> GIVEN REQUEST
Find and copy lines holding "picture".
— Begin EXERCISE MATERIALS —
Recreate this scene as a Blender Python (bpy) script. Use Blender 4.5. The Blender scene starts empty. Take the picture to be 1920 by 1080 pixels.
— End EXERCISE MATERIALS —
— Begin EXERCISE MATERIALS —
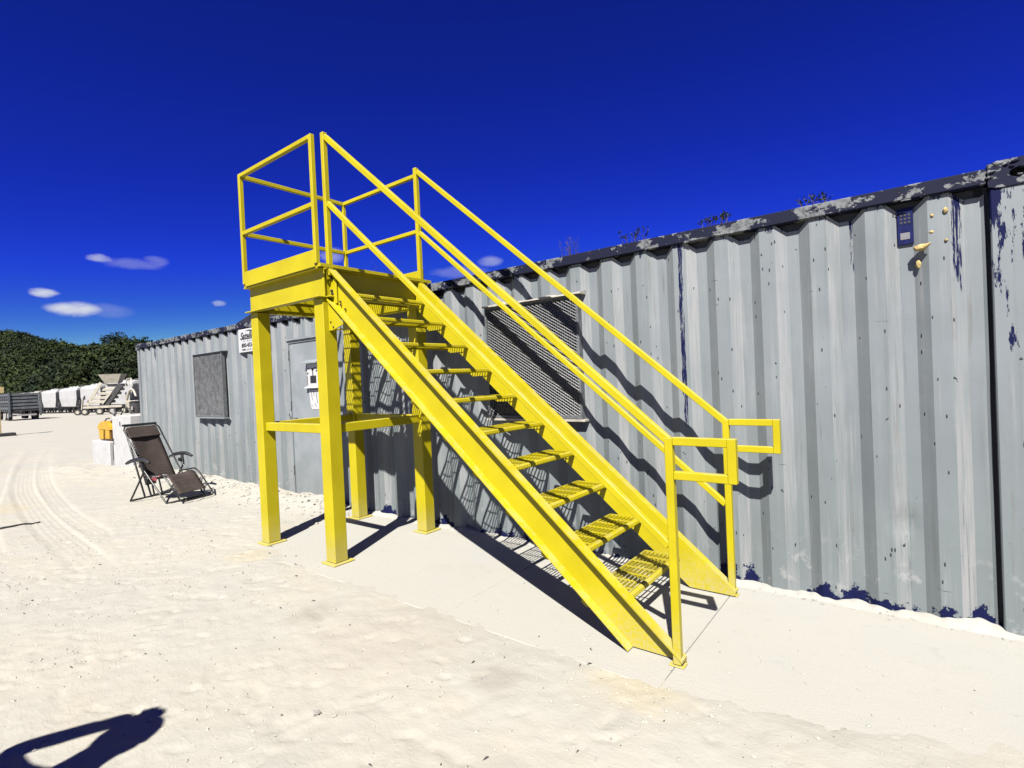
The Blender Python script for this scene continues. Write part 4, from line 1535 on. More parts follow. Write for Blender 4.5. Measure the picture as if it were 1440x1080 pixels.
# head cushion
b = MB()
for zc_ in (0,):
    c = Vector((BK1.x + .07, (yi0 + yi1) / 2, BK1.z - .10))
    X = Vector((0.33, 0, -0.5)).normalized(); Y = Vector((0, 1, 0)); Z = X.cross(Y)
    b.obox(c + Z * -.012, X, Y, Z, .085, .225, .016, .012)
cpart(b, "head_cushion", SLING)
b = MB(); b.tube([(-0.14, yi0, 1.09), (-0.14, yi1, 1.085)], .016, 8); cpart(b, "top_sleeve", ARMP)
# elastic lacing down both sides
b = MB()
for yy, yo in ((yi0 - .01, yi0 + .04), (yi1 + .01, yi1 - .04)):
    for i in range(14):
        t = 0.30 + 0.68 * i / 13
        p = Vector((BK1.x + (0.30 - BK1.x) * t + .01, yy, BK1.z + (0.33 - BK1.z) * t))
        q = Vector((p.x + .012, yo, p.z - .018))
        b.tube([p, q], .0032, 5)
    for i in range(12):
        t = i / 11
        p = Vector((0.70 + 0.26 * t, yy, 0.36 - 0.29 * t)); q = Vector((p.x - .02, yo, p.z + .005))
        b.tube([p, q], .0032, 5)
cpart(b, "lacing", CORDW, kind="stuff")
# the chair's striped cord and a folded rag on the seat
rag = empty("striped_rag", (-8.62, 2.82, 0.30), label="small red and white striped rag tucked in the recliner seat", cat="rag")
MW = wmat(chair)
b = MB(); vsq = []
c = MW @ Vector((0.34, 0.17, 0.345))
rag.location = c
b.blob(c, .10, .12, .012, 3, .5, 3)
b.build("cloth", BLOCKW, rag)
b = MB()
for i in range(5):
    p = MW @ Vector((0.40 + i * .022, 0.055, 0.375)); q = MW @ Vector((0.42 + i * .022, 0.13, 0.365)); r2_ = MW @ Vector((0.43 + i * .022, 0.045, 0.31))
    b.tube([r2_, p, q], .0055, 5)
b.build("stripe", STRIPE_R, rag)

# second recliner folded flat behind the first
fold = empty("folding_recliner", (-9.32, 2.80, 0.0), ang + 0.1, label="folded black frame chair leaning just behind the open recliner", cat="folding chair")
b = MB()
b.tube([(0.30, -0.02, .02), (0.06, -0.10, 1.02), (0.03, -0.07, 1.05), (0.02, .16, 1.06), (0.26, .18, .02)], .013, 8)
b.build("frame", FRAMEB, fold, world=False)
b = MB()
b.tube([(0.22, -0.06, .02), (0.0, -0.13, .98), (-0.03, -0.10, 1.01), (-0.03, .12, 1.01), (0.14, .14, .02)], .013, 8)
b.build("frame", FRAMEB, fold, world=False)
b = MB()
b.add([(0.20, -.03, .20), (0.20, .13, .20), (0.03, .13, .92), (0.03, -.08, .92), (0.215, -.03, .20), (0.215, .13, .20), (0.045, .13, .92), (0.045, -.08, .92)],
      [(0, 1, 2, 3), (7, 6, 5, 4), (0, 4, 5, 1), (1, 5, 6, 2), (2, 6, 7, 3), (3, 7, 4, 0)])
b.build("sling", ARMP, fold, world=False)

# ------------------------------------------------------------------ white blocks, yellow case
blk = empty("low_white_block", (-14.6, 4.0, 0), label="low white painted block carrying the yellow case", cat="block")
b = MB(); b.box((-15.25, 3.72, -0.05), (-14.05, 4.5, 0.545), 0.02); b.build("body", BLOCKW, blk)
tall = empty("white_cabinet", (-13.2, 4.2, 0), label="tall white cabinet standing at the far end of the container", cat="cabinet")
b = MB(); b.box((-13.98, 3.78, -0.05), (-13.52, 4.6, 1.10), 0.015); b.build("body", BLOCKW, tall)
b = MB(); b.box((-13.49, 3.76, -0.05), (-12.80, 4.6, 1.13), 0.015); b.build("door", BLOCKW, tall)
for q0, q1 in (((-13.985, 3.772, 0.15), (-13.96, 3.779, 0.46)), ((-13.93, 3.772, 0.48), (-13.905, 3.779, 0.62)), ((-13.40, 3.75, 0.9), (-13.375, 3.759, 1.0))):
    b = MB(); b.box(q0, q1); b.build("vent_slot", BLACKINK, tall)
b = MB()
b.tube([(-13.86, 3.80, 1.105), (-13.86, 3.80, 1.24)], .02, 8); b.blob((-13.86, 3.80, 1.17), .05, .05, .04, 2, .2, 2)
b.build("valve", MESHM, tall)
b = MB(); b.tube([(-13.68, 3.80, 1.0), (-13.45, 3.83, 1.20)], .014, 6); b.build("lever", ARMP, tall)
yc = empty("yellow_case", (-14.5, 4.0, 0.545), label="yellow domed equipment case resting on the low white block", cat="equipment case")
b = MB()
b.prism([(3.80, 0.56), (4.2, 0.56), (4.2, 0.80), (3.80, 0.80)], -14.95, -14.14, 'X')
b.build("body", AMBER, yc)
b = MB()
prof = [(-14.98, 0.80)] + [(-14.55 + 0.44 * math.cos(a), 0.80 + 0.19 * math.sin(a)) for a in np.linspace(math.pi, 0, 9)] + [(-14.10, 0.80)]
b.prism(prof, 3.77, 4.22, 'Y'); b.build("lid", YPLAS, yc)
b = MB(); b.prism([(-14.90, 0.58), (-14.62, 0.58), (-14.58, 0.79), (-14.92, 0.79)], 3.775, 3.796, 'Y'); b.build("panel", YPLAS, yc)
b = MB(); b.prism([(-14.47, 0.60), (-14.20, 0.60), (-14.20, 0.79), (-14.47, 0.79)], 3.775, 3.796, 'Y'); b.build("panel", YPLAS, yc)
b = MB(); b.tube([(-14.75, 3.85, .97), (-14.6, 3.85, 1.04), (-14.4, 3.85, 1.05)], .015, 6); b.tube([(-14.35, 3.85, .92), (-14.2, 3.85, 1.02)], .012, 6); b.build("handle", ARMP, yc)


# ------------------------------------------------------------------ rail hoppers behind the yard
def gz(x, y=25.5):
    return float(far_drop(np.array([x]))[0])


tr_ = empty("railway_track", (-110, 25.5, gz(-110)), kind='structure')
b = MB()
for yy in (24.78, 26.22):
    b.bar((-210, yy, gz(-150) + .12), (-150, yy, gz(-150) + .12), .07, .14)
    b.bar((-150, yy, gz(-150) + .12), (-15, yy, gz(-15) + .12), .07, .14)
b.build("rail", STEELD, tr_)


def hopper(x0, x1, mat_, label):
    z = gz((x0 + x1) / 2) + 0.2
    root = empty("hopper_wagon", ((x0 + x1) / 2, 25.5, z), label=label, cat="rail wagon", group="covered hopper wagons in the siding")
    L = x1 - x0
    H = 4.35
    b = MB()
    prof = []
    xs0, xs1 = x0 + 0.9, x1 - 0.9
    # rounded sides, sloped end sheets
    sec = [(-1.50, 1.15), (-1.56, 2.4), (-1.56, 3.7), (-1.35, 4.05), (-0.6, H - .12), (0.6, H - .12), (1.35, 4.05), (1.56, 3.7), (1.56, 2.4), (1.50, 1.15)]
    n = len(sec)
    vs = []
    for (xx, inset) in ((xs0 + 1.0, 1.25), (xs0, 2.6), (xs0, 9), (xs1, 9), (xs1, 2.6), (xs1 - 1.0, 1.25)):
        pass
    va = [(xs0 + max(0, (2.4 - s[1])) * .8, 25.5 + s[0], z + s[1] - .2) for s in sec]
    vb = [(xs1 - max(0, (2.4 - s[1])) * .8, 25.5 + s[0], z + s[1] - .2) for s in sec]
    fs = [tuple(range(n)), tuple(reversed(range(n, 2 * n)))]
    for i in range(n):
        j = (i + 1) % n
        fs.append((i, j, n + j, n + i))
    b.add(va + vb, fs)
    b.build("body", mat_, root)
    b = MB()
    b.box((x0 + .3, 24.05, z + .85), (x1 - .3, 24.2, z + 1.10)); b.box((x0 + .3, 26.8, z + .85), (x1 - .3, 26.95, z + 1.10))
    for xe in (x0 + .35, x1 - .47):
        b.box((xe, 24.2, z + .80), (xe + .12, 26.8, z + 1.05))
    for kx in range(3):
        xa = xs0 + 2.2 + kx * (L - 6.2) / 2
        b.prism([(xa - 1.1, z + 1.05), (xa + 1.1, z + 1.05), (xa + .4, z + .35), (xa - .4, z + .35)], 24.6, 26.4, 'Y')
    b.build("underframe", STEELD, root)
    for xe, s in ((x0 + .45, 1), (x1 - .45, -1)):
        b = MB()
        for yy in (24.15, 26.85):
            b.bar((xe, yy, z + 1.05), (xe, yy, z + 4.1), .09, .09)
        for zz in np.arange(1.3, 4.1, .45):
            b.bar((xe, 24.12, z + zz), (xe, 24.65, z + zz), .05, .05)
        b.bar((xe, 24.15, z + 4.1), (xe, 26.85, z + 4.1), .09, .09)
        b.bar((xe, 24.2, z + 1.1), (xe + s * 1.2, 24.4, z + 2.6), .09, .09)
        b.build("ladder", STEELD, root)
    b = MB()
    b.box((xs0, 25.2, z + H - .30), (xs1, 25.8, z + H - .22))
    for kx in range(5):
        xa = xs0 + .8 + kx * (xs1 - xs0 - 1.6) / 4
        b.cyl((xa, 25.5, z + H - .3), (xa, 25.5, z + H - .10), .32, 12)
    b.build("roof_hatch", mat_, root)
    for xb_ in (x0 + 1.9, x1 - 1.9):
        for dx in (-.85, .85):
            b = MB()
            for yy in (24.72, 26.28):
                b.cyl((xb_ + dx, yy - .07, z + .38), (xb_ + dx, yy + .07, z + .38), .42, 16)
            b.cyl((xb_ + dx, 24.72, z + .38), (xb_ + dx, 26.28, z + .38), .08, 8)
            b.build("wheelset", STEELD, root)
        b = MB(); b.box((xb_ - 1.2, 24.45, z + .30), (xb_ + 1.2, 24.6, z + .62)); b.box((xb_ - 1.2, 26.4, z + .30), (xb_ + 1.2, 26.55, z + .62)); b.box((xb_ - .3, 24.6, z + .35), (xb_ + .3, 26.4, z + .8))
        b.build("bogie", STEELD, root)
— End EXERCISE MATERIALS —
> FULL RESPONSE
Recreate this scene as a Blender Python (bpy) script. Use Blender 4.5. The Blender scene starts empty. Take the picture to be 1920 by 1080 pixels.
The Blender Python script for this scene continues. Write part 4, from line 1535 on. More parts follow. Write for Blender 4.5. Measure the picture as if it were 1440x1080 pixels.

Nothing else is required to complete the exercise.